Lors du sommet du G20 à Londres, le 2 avril 2009, nous avions encore une fois formulé des recommandations. Concomitamment à ce sommet du G20, l’OCDE avait publié la liste des États et territoires non coopératifs. Il y avait, vous vous le rappelez, une liste noire, une liste grise, une liste blanche. Comme M. le rapporteur l’a souligné dans son rapport écrit et comme il l’a rappelé tout à l’heure, la liste noire a finalement disparu. En effet, selon la condition fixée par l’OCDE, pour disparaître de la liste noire, il fallait avoir signé douze accords bilatéraux mais, et cela figure aussi dans le rapport de M. Gouteyron, sur les cinq cents accords qui auraient été conclus à ce jour, cinquante l’auraient été entre paradis fiscaux…

Il faut réunir les conditions de la transparence, définir les sanctions à prendre à l’encontre de ces territoires non coopératifs et des résidents de ces territoires mais aussi à l’encontre des personnes morales ou physiques qui les utilisent.

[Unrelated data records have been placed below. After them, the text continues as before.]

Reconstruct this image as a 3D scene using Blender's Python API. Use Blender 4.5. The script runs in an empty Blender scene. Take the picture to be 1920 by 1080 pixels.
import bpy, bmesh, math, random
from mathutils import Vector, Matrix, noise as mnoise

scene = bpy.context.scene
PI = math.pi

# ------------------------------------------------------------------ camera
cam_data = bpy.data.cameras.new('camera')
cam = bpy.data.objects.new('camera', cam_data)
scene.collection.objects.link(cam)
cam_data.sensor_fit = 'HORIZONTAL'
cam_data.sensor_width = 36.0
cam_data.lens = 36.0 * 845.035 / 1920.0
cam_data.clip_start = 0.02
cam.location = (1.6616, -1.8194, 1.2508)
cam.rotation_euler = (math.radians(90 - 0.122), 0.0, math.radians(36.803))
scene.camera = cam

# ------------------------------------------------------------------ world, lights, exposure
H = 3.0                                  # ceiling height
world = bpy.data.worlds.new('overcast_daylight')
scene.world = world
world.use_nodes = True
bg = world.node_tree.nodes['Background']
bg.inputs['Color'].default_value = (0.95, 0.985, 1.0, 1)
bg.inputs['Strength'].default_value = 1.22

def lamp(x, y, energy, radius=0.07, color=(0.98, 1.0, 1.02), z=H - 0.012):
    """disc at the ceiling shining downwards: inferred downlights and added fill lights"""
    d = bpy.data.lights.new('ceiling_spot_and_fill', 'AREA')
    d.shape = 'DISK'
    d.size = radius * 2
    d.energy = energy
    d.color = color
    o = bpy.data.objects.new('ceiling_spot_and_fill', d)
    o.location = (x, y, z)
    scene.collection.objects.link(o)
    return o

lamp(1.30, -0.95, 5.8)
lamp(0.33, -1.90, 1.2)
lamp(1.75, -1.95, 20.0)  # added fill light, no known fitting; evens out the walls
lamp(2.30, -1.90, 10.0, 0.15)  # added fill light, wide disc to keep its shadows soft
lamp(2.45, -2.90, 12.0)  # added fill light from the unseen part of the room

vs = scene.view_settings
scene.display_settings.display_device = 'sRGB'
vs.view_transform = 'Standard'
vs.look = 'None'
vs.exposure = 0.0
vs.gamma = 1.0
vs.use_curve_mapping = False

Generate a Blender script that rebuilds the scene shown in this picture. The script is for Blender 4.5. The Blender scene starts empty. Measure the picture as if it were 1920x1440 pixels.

J’ai là la liste des propositions que nous formulions avant le sommet du G20 de Pittsburgh en septembre 2009, sommet qui a donné une véritable impulsion à la lutte contre les paradis fiscaux. Mais, finalement, le G20 s’en est remis aux États, contrairement à la proclamation des ministres de l’économie et des finances, qui, eux, mais c’était avant le G20 de Pittsburgh, envisageaient un instrument multilatéral.

Il fallait donc signer les conventions bilatérales dont nous débattons ce soir. La France a édité sa propre liste comme d’autres États l’ont fait. Au départ, cette liste comptait dix-huit États et territoires, puis la France l’a révisée en début d’année en la limitant à quatorze territoires.

Mais ce qui nous intéresse aujourd'hui, dans ce débat fort utile que nous avons en séance publique, c’est de vérifier si la France se donne les moyens de ses fins.

La ratification de ces douze conventions fiscales m’a permis de relire les débats que nous avions eus, en décembre 2009, avec le ministre du budget d’alors, M. Woerth, quand il s’est agi d’introduire dans la loi un certain nombre de dispositifs pouvant, à l’époque, nous inciter à aller au bout des investigations.

Nous avions bien insisté, monsieur le secrétaire d’État, sur le fait qu’il fallait assurer un suivi par le législateur des orientations proclamées.

Il nous paraît important que ce débat ait lieu ce soir, même en cette fin de session extraordinaire, afin de voir où nous en sommes par rapport aux orientations qui ont été définies lors des G20 que j’ai évoqués.

Qui plus est, la France s’est dotée d’une organisation intéressante à un moment où elle était médiatiquement exposée, mais dans un sens positif pour le ministre à l’époque : je fais allusion au fameux imbroglio avec la Suisse dans l’affaire de ce qu’il est convenu d’appeler « la liste des 3 000 ».

Il est vrai que, pour la première fois, par la loi de finances rectificative, nous nous dotions, sous le contrôle du juge, d’une cellule qui serait logée au ministère de l’intérieur et qui serait finalement l’embryon d’une véritable police fiscale permettant de mener des investigations. Nous nous dotions aussi de sanctions applicables aux pratiques non coopératives pouvant aller notamment, monsieur le secrétaire d’État, vous l’avez rappelé, jusqu’à une retenue à la source de 50 %.

M. Gouteyron a dit que les Français étaient les champions de la lutte contre l’évasion fiscale.